• **What to produce**: Return verbatim everything from the first line through the line that contains "g[1:2])[0]) + .004);", and stop there.

• **Given data**:
☆ ☆ ☆ ☆ ☆
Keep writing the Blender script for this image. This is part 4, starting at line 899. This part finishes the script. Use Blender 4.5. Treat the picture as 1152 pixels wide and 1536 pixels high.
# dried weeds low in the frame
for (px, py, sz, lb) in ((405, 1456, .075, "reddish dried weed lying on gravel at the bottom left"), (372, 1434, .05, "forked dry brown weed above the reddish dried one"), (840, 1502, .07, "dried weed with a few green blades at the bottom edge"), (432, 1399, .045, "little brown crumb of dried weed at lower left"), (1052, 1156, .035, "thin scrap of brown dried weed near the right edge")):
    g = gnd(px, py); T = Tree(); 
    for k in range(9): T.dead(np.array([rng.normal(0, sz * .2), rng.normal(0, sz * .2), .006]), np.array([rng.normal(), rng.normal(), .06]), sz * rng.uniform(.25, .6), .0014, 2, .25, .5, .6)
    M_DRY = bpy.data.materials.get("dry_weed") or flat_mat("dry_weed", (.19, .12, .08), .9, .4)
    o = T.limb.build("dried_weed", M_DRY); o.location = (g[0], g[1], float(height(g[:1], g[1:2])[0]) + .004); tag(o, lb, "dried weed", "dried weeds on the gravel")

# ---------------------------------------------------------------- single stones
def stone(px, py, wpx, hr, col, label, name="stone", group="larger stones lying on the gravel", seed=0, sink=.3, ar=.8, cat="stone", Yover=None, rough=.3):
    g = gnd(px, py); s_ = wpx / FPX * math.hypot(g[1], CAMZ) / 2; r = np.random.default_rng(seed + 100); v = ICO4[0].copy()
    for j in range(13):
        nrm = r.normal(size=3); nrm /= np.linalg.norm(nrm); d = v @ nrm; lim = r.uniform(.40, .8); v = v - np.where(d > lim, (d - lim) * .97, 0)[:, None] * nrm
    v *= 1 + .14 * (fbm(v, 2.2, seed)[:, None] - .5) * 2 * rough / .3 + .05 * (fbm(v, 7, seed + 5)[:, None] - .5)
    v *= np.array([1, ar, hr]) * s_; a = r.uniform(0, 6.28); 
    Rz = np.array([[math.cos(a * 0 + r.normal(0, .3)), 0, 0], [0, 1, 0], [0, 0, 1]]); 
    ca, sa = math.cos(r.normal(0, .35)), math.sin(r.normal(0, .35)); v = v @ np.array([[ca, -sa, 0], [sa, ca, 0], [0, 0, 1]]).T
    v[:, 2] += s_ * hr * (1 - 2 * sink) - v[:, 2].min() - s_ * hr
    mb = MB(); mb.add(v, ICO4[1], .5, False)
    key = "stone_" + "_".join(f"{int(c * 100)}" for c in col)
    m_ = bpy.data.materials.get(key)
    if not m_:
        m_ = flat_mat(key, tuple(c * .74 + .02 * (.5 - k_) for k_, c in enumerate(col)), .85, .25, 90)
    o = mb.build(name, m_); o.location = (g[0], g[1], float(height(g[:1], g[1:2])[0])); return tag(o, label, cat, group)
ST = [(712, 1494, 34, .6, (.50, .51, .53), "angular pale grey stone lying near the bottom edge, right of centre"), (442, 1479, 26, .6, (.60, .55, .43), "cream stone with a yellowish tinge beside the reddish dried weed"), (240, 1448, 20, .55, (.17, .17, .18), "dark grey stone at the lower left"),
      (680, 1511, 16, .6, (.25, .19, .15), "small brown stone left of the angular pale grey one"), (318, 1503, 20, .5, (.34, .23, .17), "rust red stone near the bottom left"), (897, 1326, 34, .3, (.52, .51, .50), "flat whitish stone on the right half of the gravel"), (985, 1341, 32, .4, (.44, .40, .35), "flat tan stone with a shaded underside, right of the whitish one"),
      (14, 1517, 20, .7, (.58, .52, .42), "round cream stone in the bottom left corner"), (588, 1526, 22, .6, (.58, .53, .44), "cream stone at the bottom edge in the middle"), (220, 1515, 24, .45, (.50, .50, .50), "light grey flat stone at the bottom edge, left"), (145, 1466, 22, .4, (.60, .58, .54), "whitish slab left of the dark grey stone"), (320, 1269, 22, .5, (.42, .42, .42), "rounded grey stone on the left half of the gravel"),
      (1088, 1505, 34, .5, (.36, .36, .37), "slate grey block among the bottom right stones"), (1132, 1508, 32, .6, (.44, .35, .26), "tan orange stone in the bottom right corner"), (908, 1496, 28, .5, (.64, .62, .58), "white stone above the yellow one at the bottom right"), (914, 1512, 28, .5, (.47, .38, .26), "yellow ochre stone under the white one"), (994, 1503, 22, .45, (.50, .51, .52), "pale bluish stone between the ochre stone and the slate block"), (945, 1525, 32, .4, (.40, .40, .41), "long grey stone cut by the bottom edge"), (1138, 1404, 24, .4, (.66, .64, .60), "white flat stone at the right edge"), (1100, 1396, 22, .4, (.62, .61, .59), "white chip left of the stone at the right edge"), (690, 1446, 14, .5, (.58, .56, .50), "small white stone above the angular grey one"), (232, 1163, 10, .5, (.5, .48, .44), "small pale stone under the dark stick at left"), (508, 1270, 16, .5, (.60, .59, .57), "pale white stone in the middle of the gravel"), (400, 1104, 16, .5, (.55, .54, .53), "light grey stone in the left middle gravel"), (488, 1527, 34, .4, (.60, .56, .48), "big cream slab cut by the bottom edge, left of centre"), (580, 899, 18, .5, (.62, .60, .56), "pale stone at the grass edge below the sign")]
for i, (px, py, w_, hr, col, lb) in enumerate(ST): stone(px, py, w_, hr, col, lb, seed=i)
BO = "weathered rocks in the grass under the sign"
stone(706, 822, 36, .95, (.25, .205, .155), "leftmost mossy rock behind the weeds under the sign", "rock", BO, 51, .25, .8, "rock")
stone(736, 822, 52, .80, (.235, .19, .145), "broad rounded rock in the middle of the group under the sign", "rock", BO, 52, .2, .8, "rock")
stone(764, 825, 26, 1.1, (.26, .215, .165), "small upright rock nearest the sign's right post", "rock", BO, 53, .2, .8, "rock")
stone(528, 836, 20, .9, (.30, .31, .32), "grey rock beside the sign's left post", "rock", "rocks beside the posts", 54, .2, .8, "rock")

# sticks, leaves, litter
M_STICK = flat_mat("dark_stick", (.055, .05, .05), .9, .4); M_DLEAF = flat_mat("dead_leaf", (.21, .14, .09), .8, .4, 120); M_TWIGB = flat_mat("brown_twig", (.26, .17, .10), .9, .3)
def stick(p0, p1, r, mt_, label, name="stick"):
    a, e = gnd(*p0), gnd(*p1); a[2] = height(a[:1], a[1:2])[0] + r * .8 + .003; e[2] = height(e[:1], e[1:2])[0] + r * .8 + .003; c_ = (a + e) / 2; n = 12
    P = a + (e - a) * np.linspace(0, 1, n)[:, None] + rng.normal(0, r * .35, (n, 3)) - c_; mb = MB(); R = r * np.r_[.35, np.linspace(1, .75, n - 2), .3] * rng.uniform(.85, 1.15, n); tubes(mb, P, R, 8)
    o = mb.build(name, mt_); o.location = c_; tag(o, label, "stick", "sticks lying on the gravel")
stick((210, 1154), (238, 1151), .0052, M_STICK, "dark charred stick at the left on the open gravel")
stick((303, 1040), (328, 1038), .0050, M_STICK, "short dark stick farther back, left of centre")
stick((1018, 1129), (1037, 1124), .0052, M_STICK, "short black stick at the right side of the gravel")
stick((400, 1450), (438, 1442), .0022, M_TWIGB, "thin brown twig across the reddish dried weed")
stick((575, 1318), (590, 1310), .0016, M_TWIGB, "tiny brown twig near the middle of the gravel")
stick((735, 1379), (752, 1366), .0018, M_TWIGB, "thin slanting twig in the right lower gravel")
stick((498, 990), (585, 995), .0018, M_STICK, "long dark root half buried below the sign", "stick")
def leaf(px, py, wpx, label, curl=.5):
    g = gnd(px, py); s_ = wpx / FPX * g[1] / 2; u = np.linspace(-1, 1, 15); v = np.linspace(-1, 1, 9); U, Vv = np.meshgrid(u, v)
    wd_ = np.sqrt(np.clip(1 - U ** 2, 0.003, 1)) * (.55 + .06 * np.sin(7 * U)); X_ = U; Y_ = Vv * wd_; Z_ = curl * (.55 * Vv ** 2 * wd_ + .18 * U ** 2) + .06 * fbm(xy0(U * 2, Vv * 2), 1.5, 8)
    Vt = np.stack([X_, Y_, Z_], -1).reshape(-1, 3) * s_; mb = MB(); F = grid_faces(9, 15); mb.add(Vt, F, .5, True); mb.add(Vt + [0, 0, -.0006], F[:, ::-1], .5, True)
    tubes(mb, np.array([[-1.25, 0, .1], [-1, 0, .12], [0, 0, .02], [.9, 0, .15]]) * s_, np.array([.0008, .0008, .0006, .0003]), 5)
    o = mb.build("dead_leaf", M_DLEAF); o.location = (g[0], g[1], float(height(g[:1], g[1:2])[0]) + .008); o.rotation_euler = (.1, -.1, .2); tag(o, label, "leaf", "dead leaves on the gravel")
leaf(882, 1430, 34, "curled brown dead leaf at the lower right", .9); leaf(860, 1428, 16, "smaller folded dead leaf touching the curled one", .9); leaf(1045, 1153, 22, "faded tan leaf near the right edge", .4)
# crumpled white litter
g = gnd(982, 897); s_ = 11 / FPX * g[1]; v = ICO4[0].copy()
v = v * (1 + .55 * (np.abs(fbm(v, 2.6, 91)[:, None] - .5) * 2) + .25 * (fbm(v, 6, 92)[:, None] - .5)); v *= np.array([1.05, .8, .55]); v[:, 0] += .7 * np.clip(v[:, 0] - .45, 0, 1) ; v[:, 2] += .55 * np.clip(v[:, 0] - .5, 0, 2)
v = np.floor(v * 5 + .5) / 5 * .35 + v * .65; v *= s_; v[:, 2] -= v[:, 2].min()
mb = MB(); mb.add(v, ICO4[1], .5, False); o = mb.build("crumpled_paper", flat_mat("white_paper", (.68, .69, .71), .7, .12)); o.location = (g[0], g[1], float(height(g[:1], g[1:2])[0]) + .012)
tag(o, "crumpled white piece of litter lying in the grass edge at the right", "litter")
☆ ☆ ☆ ☆ ☆
• **Answer in full**:
Keep writing the Blender script for this image. This is part 4, starting at line 899. This part finishes the script. Use Blender 4.5. Treat the picture as 1152 pixels wide and 1536 pixels high.
# dried weeds low in the frame
for (px, py, sz, lb) in ((405, 1456, .075, "reddish dried weed lying on gravel at the bottom left"), (372, 1434, .05, "forked dry brown weed above the reddish dried one"), (840, 1502, .07, "dried weed with a few green blades at the bottom edge"), (432, 1399, .045, "little brown crumb of dried weed at lower left"), (1052, 1156, .035, "thin scrap of brown dried weed near the right edge")):
    g = gnd(px, py); T = Tree(); 
    for k in range(9): T.dead(np.array([rng.normal(0, sz * .2), rng.normal(0, sz * .2), .006]), np.array([rng.normal(), rng.normal(), .06]), sz * rng.uniform(.25, .6), .0014, 2, .25, .5, .6)
    M_DRY = bpy.data.materials.get("dry_weed") or flat_mat("dry_weed", (.19, .12, .08), .9, .4)
    o = T.limb.build("dried_weed", M_DRY); o.location = (g[0], g[1], float(height(g[:1], g[1:2])[0]) + .004); tag(o, lb, "dried weed", "dried weeds on the gravel")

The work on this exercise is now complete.